[Task requirements] Everything from the line with "Write the bpy" down to the line with "C = bpy.data.collections.new('scene');" below must be printed exactly, those two lines included. Exclude pictures.

— Start Data to process —

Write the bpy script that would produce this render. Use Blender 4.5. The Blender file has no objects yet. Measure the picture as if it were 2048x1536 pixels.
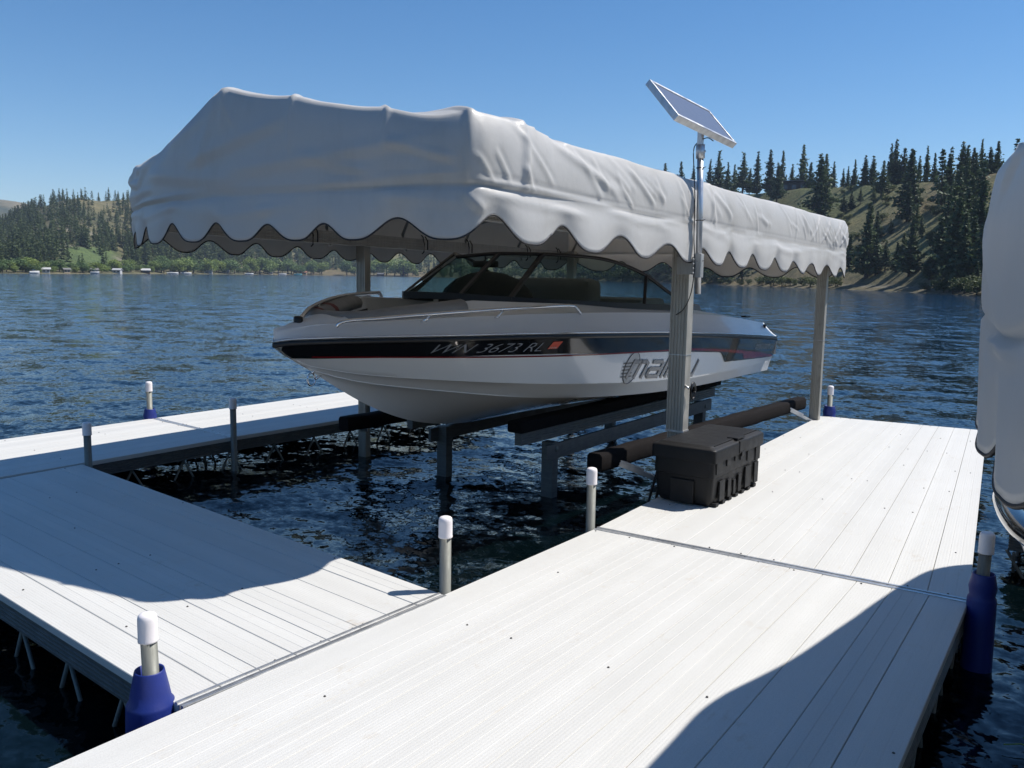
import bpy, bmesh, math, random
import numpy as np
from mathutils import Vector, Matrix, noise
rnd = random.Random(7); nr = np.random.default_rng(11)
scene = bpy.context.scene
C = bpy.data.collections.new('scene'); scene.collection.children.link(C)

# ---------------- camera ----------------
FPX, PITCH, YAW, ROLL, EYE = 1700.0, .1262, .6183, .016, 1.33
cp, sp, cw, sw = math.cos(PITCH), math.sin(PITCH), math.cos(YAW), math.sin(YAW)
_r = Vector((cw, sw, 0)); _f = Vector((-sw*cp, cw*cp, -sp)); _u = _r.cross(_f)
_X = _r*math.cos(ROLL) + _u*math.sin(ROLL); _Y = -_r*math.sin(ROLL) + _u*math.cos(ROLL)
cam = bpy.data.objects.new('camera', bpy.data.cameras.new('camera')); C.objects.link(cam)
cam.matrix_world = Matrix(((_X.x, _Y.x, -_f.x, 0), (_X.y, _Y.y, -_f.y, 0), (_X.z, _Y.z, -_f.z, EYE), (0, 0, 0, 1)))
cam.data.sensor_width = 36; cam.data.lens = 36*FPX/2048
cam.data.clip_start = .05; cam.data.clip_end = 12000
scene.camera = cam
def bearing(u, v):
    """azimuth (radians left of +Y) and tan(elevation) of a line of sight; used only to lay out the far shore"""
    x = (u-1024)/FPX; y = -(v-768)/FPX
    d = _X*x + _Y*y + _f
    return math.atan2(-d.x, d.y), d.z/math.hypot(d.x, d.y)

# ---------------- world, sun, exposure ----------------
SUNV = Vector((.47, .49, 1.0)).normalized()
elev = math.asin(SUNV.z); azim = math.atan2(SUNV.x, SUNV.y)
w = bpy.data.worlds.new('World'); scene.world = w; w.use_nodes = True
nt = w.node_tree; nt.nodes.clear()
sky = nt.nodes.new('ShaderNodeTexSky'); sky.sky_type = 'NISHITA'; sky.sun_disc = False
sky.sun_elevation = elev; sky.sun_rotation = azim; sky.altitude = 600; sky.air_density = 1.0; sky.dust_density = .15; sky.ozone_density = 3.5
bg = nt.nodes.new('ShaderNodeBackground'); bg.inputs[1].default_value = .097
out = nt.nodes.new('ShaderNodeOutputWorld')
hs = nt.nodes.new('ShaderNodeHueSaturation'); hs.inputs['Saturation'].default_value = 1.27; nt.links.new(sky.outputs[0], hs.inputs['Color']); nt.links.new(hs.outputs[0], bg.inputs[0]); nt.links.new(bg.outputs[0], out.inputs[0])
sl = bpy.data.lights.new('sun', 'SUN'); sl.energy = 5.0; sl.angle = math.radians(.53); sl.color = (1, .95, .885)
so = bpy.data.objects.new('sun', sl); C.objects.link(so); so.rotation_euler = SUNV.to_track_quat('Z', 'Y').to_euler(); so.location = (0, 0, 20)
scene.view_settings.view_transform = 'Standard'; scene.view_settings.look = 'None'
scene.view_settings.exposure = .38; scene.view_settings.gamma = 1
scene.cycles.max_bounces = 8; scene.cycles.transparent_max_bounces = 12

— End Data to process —
— Start Data to process —

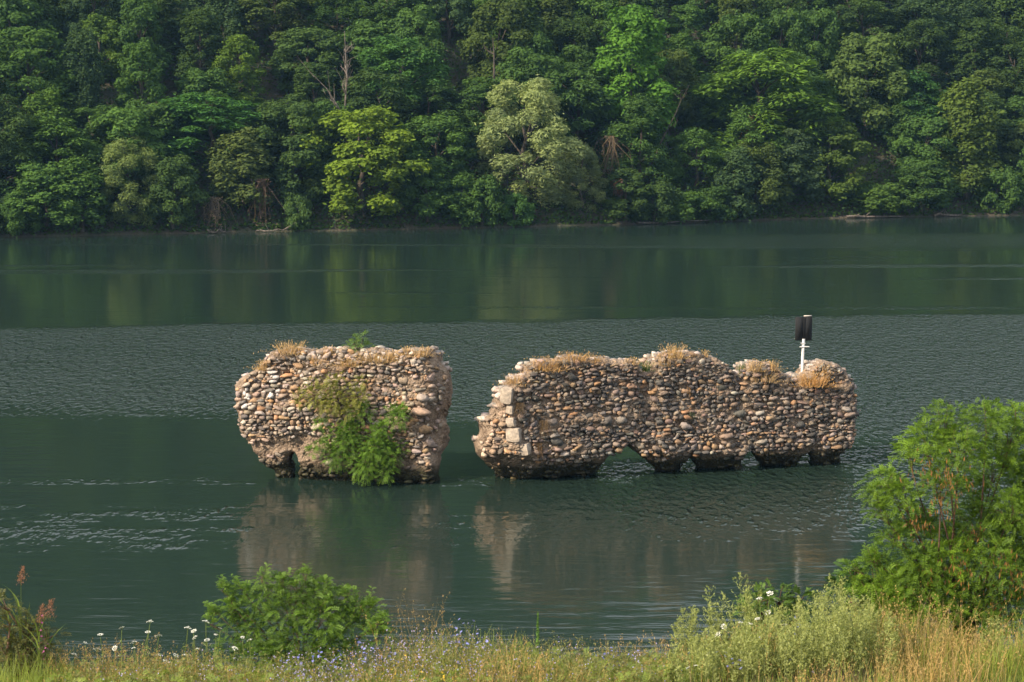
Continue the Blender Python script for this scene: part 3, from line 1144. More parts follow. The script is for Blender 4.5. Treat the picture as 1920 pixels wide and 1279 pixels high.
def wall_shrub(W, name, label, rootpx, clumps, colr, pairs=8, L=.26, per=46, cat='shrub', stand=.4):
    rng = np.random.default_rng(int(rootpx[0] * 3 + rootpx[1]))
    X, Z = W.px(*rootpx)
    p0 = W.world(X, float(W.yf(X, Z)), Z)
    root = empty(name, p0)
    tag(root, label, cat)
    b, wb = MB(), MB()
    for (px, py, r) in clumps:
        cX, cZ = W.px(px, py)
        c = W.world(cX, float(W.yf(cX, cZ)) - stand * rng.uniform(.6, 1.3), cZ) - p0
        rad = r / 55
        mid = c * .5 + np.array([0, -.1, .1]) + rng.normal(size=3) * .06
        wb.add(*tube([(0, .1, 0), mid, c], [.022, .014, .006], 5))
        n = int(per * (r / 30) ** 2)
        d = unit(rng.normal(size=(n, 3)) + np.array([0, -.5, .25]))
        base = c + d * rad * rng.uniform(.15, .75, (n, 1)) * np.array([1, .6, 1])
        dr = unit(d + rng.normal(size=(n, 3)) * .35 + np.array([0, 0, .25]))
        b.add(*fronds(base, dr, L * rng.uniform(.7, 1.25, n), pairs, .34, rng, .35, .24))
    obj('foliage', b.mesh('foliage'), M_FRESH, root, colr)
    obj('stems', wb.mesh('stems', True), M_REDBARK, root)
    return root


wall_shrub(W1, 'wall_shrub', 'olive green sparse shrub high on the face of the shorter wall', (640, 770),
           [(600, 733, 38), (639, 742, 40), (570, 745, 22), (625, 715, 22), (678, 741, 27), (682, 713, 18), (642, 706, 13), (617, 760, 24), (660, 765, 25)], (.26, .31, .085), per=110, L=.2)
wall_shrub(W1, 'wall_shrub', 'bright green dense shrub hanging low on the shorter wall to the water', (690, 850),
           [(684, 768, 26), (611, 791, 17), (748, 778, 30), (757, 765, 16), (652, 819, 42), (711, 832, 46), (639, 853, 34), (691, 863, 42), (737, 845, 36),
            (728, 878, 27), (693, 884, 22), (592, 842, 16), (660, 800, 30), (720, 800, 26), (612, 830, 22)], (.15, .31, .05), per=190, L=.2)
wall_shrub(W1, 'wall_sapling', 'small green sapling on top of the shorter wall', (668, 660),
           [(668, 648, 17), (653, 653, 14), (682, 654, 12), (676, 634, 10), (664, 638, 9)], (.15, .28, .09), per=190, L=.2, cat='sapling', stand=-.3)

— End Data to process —
— Start Data to process —

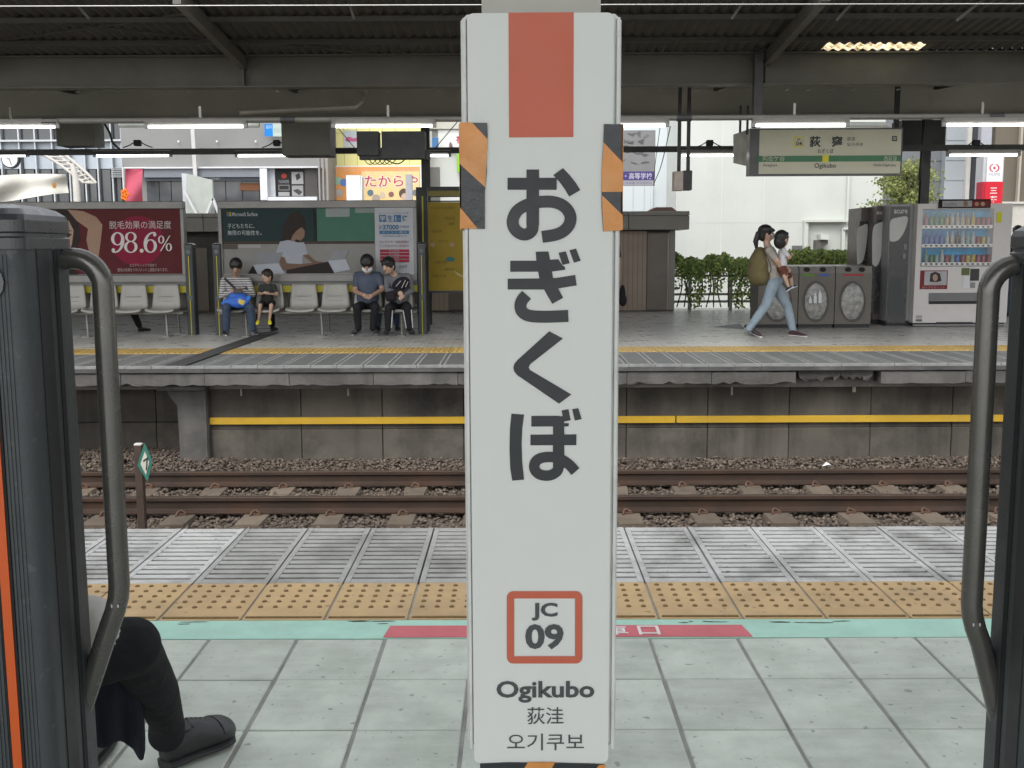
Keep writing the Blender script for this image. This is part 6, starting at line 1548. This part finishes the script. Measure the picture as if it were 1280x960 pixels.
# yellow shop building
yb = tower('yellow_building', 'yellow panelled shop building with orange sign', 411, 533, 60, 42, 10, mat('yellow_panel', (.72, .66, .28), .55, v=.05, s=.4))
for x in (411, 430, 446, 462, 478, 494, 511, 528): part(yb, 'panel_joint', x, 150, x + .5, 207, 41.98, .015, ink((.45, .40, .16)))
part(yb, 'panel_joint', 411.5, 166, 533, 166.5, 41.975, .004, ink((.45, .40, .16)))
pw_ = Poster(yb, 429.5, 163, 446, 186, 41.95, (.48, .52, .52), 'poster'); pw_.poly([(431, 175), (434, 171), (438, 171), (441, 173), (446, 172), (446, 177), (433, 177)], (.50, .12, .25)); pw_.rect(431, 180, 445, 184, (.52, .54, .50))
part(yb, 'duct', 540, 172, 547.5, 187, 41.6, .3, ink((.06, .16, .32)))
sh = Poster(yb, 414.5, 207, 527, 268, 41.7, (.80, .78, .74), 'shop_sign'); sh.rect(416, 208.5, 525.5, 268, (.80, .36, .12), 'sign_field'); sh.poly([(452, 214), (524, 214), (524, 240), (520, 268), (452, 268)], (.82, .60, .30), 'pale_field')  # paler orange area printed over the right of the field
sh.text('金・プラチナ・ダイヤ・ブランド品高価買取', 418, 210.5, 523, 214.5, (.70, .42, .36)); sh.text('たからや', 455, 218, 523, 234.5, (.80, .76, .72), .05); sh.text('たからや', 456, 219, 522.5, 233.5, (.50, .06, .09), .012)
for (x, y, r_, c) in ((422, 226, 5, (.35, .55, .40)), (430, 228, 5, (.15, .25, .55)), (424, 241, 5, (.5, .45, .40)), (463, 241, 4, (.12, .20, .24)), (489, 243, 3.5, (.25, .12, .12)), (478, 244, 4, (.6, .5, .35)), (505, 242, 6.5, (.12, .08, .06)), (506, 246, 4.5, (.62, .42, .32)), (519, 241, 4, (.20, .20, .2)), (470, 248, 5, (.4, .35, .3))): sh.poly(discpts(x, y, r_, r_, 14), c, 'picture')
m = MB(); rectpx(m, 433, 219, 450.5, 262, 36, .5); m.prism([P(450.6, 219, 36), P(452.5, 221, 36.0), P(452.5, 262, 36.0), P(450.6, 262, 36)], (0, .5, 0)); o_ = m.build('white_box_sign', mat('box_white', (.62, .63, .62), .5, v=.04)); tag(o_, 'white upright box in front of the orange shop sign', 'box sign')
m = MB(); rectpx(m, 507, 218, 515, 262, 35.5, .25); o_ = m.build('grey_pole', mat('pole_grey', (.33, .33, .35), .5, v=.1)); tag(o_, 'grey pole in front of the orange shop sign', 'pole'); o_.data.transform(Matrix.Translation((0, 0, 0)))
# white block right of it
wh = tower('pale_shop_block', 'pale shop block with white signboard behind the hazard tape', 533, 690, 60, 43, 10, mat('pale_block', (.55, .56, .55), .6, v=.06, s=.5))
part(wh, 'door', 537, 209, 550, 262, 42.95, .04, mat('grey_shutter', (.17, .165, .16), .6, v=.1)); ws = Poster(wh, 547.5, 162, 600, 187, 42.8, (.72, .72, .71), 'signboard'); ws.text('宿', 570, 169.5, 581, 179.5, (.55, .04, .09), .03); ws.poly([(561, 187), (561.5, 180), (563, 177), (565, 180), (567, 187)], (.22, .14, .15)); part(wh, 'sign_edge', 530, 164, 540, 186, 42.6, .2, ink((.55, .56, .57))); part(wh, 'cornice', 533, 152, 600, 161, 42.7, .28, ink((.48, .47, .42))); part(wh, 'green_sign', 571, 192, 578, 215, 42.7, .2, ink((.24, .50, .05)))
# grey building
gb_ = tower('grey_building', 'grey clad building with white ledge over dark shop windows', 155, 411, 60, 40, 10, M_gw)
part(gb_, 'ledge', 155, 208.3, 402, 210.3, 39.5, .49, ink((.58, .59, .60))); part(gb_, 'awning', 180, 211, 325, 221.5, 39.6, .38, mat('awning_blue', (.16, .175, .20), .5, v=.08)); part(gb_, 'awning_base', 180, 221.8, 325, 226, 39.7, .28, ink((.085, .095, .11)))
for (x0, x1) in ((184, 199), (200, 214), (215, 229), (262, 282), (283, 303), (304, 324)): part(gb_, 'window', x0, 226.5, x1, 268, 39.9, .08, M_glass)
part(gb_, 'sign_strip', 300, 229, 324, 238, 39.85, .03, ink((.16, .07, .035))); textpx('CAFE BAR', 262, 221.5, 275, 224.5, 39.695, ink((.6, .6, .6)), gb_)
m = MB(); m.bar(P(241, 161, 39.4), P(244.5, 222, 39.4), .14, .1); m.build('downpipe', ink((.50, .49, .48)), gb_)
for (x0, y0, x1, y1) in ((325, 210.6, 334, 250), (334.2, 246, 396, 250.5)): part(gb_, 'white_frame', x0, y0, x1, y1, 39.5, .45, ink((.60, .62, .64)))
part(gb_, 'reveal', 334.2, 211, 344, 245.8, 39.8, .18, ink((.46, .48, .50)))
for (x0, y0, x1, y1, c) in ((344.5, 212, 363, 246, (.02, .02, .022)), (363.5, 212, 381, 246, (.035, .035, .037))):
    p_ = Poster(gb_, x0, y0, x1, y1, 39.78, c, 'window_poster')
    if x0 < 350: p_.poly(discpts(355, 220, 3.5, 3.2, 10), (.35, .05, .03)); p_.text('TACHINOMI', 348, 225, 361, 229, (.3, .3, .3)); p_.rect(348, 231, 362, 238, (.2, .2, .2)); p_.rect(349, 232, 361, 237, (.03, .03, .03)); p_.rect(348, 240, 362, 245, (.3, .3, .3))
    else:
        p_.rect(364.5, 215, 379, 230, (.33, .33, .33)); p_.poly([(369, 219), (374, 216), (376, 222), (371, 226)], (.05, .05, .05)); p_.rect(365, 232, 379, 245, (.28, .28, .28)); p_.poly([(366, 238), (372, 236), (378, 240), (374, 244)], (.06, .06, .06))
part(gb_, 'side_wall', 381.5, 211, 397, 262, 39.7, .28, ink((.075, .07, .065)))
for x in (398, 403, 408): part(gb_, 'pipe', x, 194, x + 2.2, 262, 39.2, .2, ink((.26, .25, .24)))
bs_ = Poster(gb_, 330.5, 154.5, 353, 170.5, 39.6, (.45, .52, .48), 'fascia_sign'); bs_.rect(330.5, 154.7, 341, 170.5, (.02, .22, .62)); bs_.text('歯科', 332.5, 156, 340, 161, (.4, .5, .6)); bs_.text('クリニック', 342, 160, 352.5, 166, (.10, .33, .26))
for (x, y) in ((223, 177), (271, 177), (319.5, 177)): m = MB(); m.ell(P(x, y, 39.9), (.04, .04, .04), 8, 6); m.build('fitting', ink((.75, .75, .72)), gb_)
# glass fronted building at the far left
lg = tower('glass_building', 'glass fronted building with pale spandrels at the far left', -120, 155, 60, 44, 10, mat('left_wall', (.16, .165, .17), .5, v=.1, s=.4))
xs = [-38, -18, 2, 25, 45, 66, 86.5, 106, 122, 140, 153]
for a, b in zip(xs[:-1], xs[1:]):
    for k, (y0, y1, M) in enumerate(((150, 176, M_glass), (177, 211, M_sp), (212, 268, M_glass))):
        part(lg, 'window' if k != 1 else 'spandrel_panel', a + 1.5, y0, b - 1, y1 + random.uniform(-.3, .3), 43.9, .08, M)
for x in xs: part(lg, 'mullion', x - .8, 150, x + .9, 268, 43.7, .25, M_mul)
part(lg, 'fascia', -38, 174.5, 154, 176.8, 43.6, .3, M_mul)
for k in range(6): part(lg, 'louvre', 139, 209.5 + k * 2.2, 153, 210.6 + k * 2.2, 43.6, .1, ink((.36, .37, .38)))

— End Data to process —

[Complete answer]
Write the bpy script that would produce this render. Use Blender 4.5. The Blender file has no objects yet. Measure the picture as if it were 2048x1536 pixels.
import bpy, bmesh, math, random
import numpy as np
from mathutils import Vector, Matrix, noise
rnd = random.Random(7); nr = np.random.default_rng(11)
scene = bpy.context.scene
C = bpy.data.collections.new('scene'); scene.collection.children.link(C)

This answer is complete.